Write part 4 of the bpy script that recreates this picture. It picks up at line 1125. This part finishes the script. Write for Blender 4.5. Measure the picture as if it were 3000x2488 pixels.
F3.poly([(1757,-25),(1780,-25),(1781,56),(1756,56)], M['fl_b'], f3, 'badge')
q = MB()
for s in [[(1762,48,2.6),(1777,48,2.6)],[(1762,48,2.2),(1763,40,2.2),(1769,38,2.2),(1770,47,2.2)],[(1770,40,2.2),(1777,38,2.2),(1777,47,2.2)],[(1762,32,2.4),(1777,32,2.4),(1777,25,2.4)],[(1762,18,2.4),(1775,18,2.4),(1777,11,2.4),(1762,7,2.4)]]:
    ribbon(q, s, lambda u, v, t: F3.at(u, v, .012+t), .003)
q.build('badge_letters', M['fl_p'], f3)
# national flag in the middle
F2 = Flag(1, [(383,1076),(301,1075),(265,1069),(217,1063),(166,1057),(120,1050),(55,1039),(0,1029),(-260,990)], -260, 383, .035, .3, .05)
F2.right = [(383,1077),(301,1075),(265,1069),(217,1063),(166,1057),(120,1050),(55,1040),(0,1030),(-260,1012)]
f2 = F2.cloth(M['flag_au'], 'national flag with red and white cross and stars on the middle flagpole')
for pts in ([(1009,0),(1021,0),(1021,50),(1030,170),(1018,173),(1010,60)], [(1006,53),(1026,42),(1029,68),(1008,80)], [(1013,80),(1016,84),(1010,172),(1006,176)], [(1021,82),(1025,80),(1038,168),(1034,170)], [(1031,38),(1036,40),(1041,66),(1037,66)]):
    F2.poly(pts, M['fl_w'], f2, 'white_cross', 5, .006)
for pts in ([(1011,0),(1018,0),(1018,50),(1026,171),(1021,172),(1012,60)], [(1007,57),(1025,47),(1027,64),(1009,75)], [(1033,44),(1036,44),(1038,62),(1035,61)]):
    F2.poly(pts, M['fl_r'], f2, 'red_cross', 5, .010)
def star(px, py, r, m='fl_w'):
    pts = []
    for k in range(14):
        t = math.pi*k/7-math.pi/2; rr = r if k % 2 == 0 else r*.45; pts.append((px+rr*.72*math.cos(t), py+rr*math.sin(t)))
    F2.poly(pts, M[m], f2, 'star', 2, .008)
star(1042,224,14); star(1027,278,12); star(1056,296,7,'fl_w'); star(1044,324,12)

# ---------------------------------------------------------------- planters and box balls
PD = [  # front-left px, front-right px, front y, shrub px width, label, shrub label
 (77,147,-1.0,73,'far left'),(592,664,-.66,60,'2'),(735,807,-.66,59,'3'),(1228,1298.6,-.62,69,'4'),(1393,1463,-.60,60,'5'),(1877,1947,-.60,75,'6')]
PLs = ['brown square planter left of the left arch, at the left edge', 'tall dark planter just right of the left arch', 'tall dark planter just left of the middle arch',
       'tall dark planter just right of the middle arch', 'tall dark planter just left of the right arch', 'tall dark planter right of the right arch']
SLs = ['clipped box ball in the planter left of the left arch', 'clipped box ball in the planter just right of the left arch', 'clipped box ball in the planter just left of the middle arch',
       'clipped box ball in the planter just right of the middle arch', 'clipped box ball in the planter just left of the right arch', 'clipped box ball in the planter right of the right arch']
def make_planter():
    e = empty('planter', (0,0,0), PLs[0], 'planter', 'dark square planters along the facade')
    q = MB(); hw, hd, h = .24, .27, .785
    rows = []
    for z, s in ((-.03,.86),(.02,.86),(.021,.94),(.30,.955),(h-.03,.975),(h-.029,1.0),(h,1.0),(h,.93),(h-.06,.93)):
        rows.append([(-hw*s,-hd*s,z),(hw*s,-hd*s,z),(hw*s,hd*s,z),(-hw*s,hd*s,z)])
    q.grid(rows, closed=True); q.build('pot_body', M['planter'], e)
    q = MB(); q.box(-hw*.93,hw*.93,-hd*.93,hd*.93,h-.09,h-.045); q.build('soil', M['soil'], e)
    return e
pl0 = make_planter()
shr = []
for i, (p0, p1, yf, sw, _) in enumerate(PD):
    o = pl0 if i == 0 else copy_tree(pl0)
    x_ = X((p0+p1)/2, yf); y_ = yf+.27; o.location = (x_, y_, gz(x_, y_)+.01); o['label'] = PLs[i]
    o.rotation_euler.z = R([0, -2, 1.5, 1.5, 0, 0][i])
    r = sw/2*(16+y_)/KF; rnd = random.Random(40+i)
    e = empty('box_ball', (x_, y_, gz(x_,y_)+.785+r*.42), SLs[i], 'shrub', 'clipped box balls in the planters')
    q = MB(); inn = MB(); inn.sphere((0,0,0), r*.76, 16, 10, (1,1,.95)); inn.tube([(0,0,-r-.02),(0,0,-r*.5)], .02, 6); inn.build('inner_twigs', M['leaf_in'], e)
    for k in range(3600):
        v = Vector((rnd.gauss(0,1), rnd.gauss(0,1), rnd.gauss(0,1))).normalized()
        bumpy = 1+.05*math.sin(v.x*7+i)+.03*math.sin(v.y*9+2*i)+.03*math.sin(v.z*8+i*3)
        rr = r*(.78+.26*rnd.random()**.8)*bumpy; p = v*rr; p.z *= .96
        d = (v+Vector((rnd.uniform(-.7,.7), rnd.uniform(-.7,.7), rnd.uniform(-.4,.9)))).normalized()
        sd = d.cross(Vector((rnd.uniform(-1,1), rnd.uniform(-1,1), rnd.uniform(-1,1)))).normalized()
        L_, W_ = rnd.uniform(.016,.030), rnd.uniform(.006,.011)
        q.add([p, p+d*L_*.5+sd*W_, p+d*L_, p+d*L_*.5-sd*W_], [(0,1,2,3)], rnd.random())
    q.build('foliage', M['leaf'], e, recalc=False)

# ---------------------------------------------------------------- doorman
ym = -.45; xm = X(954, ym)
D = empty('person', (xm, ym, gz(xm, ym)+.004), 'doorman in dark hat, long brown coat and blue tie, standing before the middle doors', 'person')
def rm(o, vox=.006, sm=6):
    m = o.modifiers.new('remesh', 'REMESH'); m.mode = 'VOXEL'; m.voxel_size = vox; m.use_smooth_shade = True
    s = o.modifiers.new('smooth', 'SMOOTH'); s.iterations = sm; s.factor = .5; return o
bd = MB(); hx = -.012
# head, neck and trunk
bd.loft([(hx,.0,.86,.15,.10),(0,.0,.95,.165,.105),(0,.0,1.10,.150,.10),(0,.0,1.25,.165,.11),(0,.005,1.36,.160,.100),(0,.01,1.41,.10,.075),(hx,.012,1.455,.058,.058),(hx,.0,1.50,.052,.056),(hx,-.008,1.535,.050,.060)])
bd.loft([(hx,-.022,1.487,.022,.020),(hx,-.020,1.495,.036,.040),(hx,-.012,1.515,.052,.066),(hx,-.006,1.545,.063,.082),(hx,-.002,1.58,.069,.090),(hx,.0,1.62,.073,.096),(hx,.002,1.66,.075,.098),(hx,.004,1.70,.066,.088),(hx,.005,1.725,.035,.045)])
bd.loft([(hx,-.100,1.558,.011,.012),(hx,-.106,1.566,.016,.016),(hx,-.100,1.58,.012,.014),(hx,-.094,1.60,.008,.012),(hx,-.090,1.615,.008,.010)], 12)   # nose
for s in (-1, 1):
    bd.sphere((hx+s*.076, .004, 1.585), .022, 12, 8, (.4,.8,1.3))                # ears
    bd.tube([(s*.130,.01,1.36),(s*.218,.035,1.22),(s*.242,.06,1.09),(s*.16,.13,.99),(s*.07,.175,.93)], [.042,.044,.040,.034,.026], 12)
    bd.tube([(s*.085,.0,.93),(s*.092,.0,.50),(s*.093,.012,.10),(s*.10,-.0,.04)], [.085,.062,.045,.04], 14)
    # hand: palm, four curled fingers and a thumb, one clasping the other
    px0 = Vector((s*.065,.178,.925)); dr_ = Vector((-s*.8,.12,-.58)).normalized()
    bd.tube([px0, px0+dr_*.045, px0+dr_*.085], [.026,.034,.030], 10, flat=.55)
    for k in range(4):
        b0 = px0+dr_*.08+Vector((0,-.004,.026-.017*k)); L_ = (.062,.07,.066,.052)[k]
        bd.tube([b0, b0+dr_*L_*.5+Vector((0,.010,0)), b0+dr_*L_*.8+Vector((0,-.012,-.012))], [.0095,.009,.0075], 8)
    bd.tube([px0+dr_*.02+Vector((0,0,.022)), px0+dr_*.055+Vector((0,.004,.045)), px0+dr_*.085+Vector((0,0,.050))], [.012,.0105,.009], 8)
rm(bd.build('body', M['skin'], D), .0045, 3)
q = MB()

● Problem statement
Please transcribe, exactly and with nothing added, the lines from the first line of the material above through the line that contains "star(1042,224,14); star(1027,278,12); star(1056,296,7,'fl_w');".

● Response
Write part 4 of the bpy script that recreates this picture. It picks up at line 1125. This part finishes the script. Write for Blender 4.5. Measure the picture as if it were 3000x2488 pixels.
F3.poly([(1757,-25),(1780,-25),(1781,56),(1756,56)], M['fl_b'], f3, 'badge')
q = MB()
for s in [[(1762,48,2.6),(1777,48,2.6)],[(1762,48,2.2),(1763,40,2.2),(1769,38,2.2),(1770,47,2.2)],[(1770,40,2.2),(1777,38,2.2),(1777,47,2.2)],[(1762,32,2.4),(1777,32,2.4),(1777,25,2.4)],[(1762,18,2.4),(1775,18,2.4),(1777,11,2.4),(1762,7,2.4)]]:
    ribbon(q, s, lambda u, v, t: F3.at(u, v, .012+t), .003)
q.build('badge_letters', M['fl_p'], f3)
# national flag in the middle
F2 = Flag(1, [(383,1076),(301,1075),(265,1069),(217,1063),(166,1057),(120,1050),(55,1039),(0,1029),(-260,990)], -260, 383, .035, .3, .05)
F2.right = [(383,1077),(301,1075),(265,1069),(217,1063),(166,1057),(120,1050),(55,1040),(0,1030),(-260,1012)]
f2 = F2.cloth(M['flag_au'], 'national flag with red and white cross and stars on the middle flagpole')
for pts in ([(1009,0),(1021,0),(1021,50),(1030,170),(1018,173),(1010,60)], [(1006,53),(1026,42),(1029,68),(1008,80)], [(1013,80),(1016,84),(1010,172),(1006,176)], [(1021,82),(1025,80),(1038,168),(1034,170)], [(1031,38),(1036,40),(1041,66),(1037,66)]):
    F2.poly(pts, M['fl_w'], f2, 'white_cross', 5, .006)
for pts in ([(1011,0),(1018,0),(1018,50),(1026,171),(1021,172),(1012,60)], [(1007,57),(1025,47),(1027,64),(1009,75)], [(1033,44),(1036,44),(1038,62),(1035,61)]):
    F2.poly(pts, M['fl_r'], f2, 'red_cross', 5, .010)
def star(px, py, r, m='fl_w'):
    pts = []
    for k in range(14):
        t = math.pi*k/7-math.pi/2; rr = r if k % 2 == 0 else r*.45; pts.append((px+rr*.72*math.cos(t), py+rr*math.sin(t)))
    F2.poly(pts, M[m], f2, 'star', 2, .008)
star(1042,224,14); star(1027,278,12); star(1056,296,7,'fl_w'); star(1044,324,12)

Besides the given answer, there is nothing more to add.